AMTIX issue 9, 1986 The Fifth Axis

Roger Kean quizzes Oliver Frey on the background to his painting for the cover of AMTIX issue 9, 1986 – The Fifth Axis

AMTIX issue 9, 1986 The Fifth Axis

To be fair most 8-bit games promised rather more visual excitement than they were capable of delivering and with the Activision Amstrad conversion of French Loricels’ The Fifith Axis receiving a review score high enough to make the cover, it gave Oliver a headache in coming up with a marvellous graphic. “I took comfort from the notion that it involved a rogue time machine which had scattered artefacts all over the time continuum. The player had to collect them all, and of course they were all out to get him.”

The result might be labelled a “Disco of Death” laboratory background delivered in dark strokes of indigo set against the harsh under lighting from squares in the floor which illuminate our hero and the varies robotic creatures arrayed against him.

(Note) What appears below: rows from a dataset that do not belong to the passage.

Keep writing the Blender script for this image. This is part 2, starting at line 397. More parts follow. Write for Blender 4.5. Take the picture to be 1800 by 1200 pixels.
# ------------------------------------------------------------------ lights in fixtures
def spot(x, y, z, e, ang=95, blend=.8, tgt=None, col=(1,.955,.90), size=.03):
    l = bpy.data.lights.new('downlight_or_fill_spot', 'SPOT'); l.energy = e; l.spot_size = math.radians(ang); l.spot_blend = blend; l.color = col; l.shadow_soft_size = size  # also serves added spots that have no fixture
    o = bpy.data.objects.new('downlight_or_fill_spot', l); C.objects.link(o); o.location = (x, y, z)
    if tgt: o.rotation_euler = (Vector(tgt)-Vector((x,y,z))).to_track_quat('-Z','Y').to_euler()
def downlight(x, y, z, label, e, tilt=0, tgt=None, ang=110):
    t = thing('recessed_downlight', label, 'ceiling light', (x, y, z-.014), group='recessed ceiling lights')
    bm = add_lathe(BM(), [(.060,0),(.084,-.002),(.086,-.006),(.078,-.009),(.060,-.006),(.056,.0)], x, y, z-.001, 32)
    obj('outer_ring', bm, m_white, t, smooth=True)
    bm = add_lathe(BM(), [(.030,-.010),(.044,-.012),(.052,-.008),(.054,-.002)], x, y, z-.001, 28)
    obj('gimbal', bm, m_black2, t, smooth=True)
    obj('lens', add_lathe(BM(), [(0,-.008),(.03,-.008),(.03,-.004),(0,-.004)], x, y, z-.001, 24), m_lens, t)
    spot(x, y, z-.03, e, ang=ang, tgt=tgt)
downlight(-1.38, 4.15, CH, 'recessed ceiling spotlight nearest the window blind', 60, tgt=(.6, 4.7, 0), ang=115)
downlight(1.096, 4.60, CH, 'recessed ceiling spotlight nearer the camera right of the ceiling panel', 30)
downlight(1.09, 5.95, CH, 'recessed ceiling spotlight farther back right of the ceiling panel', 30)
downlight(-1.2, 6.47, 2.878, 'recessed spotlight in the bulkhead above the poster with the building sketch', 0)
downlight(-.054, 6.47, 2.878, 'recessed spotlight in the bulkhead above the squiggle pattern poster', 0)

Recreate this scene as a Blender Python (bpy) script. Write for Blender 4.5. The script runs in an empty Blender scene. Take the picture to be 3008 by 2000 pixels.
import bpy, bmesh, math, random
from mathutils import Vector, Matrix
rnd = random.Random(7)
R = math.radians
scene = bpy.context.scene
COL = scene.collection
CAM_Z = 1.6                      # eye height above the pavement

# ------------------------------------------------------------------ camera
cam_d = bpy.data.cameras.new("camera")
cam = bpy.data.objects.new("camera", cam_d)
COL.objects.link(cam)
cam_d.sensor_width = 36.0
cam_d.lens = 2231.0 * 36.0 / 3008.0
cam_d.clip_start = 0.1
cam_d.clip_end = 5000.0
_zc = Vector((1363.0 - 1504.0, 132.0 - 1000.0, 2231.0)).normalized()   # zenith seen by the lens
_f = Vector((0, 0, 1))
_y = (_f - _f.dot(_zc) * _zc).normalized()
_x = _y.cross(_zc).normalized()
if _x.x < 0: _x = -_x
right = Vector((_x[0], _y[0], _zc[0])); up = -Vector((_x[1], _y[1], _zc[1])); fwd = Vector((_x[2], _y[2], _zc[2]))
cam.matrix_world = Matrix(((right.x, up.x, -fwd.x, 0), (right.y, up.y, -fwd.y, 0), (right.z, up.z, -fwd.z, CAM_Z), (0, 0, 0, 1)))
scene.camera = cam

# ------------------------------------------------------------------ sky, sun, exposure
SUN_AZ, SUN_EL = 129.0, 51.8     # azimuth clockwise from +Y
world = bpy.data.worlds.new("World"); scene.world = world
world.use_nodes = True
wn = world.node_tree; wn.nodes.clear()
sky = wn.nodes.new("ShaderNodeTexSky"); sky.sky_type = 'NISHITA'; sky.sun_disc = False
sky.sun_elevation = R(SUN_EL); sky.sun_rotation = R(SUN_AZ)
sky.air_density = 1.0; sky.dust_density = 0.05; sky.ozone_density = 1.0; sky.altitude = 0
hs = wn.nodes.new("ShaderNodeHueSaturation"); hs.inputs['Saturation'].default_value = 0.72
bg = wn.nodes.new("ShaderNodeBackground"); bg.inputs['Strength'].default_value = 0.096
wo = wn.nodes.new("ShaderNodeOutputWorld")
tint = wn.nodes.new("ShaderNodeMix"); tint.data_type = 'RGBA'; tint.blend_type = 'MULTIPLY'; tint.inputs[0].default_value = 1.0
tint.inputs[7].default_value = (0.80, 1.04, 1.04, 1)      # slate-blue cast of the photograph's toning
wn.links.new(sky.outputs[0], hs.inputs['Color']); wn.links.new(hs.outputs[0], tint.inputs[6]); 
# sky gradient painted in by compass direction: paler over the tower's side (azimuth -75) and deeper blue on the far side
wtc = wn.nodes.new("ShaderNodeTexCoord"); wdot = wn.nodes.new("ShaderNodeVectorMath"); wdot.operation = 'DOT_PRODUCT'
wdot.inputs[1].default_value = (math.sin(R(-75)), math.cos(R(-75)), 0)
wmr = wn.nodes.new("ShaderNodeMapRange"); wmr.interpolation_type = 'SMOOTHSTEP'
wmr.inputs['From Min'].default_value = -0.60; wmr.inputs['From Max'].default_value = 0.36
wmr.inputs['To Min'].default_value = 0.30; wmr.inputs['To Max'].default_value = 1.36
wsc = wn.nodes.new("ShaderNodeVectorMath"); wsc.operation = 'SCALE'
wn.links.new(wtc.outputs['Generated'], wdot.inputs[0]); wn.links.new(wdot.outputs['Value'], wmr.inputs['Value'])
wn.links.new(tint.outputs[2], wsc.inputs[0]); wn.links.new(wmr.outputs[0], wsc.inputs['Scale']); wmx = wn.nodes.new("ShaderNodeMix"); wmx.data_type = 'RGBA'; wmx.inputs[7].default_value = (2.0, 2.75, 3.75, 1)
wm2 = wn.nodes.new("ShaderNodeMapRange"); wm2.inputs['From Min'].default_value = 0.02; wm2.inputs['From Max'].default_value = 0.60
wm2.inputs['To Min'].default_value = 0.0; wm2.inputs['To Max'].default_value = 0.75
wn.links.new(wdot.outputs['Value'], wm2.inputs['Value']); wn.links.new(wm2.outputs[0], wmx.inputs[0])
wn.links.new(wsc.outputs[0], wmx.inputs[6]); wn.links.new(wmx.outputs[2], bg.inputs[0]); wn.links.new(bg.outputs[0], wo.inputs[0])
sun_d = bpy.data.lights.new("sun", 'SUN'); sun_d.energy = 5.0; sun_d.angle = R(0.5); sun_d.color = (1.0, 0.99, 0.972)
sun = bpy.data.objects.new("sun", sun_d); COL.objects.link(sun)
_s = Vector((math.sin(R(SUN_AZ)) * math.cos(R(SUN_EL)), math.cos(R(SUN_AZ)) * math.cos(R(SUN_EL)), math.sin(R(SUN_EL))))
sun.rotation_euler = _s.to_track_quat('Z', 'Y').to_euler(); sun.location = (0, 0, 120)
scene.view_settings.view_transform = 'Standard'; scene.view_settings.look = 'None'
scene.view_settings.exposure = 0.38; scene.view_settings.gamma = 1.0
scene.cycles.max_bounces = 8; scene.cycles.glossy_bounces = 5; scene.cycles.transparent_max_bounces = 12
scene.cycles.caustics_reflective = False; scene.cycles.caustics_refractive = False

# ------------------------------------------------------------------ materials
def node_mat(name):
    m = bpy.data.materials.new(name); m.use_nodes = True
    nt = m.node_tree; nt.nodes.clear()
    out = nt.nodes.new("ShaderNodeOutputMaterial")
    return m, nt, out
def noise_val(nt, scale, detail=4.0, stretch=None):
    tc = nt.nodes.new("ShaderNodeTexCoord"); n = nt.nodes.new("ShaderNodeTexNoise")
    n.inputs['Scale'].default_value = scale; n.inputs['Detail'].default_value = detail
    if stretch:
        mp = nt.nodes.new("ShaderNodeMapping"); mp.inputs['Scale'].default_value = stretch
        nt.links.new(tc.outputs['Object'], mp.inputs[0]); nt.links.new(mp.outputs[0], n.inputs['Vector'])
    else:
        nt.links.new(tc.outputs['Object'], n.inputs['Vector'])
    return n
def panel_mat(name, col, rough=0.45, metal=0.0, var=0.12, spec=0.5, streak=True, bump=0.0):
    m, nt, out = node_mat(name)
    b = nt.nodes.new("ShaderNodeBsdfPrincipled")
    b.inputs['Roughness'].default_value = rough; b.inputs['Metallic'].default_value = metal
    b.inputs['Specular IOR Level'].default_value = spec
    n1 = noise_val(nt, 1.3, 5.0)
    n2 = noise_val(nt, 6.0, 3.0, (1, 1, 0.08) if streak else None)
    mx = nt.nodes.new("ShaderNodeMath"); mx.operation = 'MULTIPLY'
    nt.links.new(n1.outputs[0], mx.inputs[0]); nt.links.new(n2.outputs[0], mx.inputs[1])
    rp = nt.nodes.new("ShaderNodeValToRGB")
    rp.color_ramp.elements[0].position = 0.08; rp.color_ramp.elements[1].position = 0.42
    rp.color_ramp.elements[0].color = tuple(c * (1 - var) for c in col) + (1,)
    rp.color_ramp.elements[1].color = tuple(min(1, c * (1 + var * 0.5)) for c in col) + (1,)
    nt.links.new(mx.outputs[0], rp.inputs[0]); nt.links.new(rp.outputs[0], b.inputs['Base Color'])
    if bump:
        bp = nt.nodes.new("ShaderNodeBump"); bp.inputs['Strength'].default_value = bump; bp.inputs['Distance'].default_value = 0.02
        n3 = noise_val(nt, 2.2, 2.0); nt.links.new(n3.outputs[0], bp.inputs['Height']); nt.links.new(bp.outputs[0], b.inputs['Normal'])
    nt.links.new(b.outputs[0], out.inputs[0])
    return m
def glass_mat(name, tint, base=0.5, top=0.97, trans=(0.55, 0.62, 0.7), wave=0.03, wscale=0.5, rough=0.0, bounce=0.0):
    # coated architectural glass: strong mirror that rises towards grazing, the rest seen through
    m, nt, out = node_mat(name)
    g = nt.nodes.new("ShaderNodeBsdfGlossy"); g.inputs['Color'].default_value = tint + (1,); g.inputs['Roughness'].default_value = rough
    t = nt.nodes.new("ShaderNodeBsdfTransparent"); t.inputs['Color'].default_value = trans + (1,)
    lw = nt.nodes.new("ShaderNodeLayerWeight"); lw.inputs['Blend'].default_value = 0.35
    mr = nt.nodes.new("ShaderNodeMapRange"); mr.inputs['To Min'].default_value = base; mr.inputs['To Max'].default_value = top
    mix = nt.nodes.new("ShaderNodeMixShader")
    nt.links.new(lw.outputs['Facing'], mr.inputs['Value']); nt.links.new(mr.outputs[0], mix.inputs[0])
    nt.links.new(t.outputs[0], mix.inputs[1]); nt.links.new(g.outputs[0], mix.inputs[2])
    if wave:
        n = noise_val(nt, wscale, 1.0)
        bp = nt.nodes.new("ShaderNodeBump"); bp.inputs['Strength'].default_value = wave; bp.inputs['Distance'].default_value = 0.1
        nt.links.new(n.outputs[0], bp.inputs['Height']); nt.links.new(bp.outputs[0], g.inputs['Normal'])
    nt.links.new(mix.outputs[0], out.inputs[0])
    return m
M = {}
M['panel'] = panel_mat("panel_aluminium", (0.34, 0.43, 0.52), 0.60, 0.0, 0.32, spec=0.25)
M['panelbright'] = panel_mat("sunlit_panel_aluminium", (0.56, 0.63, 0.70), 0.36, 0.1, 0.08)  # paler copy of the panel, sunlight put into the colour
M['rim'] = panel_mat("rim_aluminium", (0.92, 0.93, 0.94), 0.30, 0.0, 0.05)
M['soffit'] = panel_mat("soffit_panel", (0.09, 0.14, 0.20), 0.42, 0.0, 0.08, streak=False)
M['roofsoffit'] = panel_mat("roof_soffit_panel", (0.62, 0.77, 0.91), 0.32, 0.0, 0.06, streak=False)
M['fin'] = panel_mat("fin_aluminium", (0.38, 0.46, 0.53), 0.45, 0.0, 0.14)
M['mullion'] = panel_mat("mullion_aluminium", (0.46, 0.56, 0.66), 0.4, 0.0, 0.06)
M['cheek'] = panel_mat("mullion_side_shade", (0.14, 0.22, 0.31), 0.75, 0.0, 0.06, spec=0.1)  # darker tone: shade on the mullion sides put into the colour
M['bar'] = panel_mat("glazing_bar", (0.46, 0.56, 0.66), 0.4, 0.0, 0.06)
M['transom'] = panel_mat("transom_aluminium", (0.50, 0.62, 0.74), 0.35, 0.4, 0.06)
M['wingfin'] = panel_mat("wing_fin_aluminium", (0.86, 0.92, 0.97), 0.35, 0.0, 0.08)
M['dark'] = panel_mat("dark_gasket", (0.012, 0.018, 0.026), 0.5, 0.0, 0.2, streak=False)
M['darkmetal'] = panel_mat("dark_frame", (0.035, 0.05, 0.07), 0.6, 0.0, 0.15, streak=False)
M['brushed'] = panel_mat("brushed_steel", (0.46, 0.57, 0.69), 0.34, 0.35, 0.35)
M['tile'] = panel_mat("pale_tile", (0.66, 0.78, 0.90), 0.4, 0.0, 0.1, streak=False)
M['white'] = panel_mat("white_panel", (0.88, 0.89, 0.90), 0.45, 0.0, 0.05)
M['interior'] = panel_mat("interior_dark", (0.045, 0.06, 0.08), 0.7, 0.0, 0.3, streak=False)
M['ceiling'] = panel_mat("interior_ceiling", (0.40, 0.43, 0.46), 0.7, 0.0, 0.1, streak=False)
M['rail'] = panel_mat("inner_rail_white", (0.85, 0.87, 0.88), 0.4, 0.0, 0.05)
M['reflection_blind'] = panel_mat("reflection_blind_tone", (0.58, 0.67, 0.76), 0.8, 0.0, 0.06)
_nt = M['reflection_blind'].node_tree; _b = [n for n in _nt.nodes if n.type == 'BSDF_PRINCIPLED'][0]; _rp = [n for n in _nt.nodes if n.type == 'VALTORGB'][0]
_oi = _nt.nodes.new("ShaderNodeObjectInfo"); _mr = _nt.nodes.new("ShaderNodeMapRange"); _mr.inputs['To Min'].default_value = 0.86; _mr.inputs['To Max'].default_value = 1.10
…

“I wanted a striking contrast and took the risk of using a very bright pink globe as the object that draws the eye to offset the action figure in the foreground,” Oli recalls. And he has his back to the would-be magazine purchaser, not usually recommended by newstrade distributors. “But I thought turning the tables on usual design concepts would work. Once you have taken in the glowing globe and its alien inhabitant, it makes the threat all the stronger and then you see the man about to deliver a blow against it. That makes him an understated hero,” Oli argues.

“In my time I’ve done illustrations for disco advertisements and had a wealth of drawings of dancers in motion I could adopt. The real trick, though, is to make the picture busy, cram in the detail and by careful positioning of elements within the frame disguise the fact that gravity has a lot to do with what’s going on!”

The printed result displays Oliver’s skill with the dynamics of figures in action and lighting effects which both separate the characters as well as enfold them within the space.